"""
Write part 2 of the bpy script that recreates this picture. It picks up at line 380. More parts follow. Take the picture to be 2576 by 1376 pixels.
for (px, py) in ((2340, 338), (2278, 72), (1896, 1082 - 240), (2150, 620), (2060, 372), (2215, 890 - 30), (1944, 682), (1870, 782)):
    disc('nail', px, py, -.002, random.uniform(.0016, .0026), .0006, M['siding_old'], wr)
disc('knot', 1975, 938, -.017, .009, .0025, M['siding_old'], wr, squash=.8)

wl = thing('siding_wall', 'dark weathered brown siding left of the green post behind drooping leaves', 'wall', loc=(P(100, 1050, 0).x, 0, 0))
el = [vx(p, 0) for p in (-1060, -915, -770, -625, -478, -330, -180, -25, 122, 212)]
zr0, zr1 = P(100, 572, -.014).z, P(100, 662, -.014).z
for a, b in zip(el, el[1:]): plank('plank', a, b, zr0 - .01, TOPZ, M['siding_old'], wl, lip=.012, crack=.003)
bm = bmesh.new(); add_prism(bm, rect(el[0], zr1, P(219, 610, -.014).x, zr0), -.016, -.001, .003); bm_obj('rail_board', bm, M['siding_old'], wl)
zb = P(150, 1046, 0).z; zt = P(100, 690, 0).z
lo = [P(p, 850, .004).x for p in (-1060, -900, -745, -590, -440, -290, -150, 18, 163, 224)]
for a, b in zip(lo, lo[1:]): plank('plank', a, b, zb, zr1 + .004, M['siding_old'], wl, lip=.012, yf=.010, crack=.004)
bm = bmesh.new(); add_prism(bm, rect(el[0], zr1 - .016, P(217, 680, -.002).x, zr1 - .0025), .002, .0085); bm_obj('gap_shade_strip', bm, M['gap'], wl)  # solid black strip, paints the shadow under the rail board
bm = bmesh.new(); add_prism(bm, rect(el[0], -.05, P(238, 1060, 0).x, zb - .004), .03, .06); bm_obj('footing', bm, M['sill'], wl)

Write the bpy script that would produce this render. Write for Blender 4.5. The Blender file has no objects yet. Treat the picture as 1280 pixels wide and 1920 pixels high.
"""
For this exercise, please retype exactly the lines in the listing from the line with "for a, b in zip(lo, lo[1:]): plank('plank', a, b, zb, zr1" through its last line, both ends included.

◆ Completed exercise
for a, b in zip(lo, lo[1:]): plank('plank', a, b, zb, zr1 + .004, M['siding_old'], wl, lip=.012, yf=.010, crack=.004)
bm = bmesh.new(); add_prism(bm, rect(el[0], zr1 - .016, P(217, 680, -.002).x, zr1 - .0025), .002, .0085); bm_obj('gap_shade_strip', bm, M['gap'], wl)  # solid black strip, paints the shadow under the rail board
bm = bmesh.new(); add_prism(bm, rect(el[0], -.05, P(238, 1060, 0).x, zb - .004), .03, .06); bm_obj('footing', bm, M['sill'], wl)

Write the bpy script that would produce this render. Write for Blender 4.5. The Blender file has no objects yet. Treat the picture as 1280 pixels wide and 1920 pixels high.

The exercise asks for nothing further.